History and Outline

The Tokaido Hiroshige Museum of Art opened in 1994 in Yui Honjin Park, on the site of the old daimyo inn (honjin) of the post-station town of Yui along the Tokaido highway. It is Japan's first art museum named after Utagawa Hiroshige (1797-1858), the famous Edo period ukiyo-e artist.
Its collection of some 1,400 masterpieces of landscape prints includes the three most significant versions of the Fifty-Three Stations of the Tokaido series: the Hoeido Edition, the Reisho Tokaido, and the Gyosho Tokaido; as well as One Hundred Famous Views of Edo, which Hiroshige created in his later years.
Exhibits are changed on a monthly basis to ensure visitors can always experience the wonder of ukiyo-e from a fresh perspective. A wide variety of special exhibitions of the Museum’s collections and other works are also held.
Lectures, gallery talks, and other related events are also held frequently.

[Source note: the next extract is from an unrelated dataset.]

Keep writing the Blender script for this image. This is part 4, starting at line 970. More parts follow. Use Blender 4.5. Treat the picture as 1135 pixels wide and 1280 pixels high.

The Museum has both large and small galleries, as well as the “Basic Knowledge about Ukiyo-e” display and the Guidance Room. The Entrance Hall has been designed to help visitors understand Edo culture based on the key words of “Hiroshige” and “Tokaido,” and features an “Ukiyo-e Experience Corner” where visitors can easily understand how woodblock prints are produced. The Museum Shop also sells products unique to the Museum.